Re: EFI partition code broken..

From: Andries Brouwer
Date: Sun Nov 07 2004 - 18:48:54 EST


On Sun, Nov 07, 2004 at 03:52:04PM -0600, Matt Domsch wrote:
> On Sun, Nov 07, 2004 at 11:30:18AM -0800, Linus Torvalds wrote:
> > There's a few reports of various USB storage devices locking up. The last
> > one was an iPod, but there's apparently others too.
> >
> > The reason? They are unhappy if you access them past the end, and they
> > seem to have problems reporting their true size.
> >
> > And the EFI partitioning code will happily just blindly try to access the
> > last sector, because that's where the EFI partition is. Boom. Immediately
> > dead iPod/whatever.
>
> Another train of thought, and copying gregkh for inspiration. Is there
> any way to know which devices lie about their size, and fix that with
> quirk code in the device discovery routines? While I can fix
> fs/partitions/efi.c to not to always do I/O to the end of the
> purported size of the device, userspace and 'dd' can't. If we could
> quirk down the reported size for devices known to lie, then everything
> which uses that value wouldn't have to have its own rules for such.

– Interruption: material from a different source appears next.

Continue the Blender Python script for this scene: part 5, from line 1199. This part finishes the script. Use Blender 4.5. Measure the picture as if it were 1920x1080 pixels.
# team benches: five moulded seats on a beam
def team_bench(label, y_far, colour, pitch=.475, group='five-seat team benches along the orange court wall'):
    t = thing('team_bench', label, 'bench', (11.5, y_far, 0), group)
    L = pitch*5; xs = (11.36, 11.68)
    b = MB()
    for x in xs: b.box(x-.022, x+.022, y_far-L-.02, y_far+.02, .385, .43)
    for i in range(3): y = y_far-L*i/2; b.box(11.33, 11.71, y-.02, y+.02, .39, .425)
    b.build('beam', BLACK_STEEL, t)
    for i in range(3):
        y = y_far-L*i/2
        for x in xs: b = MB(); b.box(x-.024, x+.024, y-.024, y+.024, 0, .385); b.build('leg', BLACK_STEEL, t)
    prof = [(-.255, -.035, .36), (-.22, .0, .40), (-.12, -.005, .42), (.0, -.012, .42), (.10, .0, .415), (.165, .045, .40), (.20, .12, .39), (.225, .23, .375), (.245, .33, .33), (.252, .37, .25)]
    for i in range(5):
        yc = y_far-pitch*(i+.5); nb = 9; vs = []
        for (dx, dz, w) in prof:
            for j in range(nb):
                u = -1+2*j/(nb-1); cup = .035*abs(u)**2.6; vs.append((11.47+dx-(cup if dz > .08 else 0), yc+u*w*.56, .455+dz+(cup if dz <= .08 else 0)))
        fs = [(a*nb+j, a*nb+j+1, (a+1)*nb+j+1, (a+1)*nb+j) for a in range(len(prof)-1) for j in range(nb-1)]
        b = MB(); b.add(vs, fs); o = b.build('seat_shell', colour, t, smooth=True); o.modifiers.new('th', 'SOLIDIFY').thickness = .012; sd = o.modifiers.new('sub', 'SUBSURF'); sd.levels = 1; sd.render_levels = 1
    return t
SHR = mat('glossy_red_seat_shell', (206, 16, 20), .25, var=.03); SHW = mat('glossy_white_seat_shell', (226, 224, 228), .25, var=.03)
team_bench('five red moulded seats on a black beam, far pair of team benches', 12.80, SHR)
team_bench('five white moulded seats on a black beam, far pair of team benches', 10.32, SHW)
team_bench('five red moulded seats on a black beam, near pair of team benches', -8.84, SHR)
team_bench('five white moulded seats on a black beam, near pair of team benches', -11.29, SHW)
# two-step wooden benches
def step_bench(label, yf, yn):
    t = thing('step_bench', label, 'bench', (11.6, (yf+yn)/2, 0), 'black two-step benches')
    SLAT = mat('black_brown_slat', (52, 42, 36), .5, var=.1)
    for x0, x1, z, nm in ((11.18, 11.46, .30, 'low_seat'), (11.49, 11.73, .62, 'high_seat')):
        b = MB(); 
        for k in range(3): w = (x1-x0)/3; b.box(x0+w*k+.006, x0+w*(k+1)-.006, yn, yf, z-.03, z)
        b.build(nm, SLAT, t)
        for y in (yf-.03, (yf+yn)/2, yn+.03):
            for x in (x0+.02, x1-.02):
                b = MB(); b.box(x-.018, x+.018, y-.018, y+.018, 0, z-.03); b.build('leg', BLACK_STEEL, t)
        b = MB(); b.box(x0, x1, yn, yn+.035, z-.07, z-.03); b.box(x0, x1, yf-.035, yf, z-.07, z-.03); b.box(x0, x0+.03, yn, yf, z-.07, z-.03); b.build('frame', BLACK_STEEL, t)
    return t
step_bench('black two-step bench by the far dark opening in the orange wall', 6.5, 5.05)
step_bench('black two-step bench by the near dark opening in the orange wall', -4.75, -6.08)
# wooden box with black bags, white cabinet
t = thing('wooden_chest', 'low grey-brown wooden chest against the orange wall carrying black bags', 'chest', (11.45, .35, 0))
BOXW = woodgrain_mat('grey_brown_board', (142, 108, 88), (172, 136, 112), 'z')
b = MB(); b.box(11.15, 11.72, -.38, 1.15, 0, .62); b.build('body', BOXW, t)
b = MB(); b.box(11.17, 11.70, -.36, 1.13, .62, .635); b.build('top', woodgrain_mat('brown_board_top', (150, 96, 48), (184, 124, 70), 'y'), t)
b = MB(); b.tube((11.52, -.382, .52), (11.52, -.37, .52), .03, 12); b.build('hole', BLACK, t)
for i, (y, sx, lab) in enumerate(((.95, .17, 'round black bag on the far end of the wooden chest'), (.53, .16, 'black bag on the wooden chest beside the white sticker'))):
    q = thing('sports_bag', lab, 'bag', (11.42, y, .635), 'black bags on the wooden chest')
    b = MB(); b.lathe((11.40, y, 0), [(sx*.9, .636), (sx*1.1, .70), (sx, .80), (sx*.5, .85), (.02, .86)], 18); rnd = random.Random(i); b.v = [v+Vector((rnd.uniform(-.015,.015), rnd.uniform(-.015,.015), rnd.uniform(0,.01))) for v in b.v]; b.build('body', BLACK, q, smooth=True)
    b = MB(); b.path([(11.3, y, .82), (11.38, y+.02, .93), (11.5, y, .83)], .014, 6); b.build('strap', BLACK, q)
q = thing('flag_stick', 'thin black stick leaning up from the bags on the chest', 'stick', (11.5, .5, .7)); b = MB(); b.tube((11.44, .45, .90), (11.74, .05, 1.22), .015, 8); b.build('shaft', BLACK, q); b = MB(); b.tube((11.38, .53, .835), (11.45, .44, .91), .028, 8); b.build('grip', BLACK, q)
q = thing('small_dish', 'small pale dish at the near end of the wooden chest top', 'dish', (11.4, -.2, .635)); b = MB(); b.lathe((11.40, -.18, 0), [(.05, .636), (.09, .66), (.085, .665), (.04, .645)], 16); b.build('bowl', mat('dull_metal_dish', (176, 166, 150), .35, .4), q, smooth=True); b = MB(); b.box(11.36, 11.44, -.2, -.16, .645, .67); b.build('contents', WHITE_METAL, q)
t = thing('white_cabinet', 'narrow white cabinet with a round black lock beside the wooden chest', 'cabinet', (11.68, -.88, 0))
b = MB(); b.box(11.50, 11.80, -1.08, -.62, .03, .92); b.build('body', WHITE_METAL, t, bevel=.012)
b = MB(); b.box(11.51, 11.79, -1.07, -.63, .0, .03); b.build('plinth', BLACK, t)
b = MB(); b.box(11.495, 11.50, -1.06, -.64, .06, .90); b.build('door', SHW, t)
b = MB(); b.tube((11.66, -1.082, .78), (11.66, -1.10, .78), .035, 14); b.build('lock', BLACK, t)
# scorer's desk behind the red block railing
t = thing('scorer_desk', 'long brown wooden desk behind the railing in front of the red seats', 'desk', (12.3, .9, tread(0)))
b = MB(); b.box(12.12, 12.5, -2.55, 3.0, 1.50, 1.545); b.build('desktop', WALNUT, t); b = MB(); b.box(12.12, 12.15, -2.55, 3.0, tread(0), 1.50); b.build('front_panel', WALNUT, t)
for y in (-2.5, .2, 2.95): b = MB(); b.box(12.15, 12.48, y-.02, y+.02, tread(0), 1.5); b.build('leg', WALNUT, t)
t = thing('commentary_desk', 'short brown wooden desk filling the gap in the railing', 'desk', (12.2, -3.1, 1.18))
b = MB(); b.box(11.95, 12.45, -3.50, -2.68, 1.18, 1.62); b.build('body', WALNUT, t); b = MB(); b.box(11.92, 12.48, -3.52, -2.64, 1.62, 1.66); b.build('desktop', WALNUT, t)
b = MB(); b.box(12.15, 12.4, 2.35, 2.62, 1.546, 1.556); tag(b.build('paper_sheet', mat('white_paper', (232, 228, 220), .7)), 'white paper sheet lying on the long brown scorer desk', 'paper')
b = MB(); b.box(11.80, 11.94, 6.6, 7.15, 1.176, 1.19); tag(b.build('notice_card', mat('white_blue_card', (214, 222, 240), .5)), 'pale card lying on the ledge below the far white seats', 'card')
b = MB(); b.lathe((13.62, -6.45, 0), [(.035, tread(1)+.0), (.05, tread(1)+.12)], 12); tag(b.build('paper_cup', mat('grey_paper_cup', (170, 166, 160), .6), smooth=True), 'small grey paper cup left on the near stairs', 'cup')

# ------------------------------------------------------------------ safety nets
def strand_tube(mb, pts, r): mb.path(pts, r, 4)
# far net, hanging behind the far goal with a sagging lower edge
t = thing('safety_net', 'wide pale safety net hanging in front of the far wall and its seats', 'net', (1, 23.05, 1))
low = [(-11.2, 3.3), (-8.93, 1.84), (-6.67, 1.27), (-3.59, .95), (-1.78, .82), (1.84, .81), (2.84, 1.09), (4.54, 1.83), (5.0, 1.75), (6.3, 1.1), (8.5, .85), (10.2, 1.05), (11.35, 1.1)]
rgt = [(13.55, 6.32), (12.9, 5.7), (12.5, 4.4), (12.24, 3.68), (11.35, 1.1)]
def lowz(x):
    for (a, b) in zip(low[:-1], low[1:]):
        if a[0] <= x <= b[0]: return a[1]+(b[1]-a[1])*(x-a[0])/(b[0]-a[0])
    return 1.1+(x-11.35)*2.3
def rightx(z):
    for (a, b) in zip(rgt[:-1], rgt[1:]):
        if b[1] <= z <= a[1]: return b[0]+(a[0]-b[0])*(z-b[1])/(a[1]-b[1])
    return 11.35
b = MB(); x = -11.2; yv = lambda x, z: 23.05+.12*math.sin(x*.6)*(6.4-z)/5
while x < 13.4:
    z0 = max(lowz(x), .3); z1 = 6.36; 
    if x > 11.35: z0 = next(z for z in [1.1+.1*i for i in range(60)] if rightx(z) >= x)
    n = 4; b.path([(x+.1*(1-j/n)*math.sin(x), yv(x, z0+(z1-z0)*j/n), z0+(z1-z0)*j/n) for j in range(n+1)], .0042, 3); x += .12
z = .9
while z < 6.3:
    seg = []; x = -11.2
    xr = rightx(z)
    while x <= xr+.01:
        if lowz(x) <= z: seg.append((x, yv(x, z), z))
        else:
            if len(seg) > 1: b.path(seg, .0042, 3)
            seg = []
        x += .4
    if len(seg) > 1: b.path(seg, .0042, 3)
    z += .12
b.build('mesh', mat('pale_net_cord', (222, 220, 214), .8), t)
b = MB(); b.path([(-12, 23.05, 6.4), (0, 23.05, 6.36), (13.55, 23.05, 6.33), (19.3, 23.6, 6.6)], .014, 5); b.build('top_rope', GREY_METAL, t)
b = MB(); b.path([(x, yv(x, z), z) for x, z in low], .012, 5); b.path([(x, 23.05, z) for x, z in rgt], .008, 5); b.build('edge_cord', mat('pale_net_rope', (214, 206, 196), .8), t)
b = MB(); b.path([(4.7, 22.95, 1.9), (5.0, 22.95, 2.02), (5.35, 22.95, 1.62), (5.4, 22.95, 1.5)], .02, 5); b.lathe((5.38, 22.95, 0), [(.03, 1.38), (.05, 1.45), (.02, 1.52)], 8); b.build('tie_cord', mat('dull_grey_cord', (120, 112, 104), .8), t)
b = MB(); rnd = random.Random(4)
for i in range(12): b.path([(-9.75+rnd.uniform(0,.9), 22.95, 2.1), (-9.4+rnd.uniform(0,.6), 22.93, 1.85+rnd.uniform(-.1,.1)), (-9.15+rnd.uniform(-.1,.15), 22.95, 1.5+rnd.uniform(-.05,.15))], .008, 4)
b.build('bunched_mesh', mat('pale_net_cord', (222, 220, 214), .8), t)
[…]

You see, Linux does automatic partition reading - nothing the user
can do about that - and goes Boom. One has to be more careful with
things that happen fully automatically than with things that happen
from user space. Perhaps the user learns not to do certain things.

The reason things go wrong is confusion about the result of asking
for the capacity. The SCSI way is to report the highest available address,
so that one has to add 1 to get the capacity. The ATA way is to give the
capacity. Some USB devices (that should use the SCSI way) get it wrong,
and thus give an off-by-1 answer, making the device one sector too large.
I introduced the US_FL_FIX_CAPACITY flag for that (in unusual_devs.h),
so once it is known that a device is bad it can be added to the list
with quirks. But it is better to be careful, and only do I/O to the last
sector when the user really asks for that.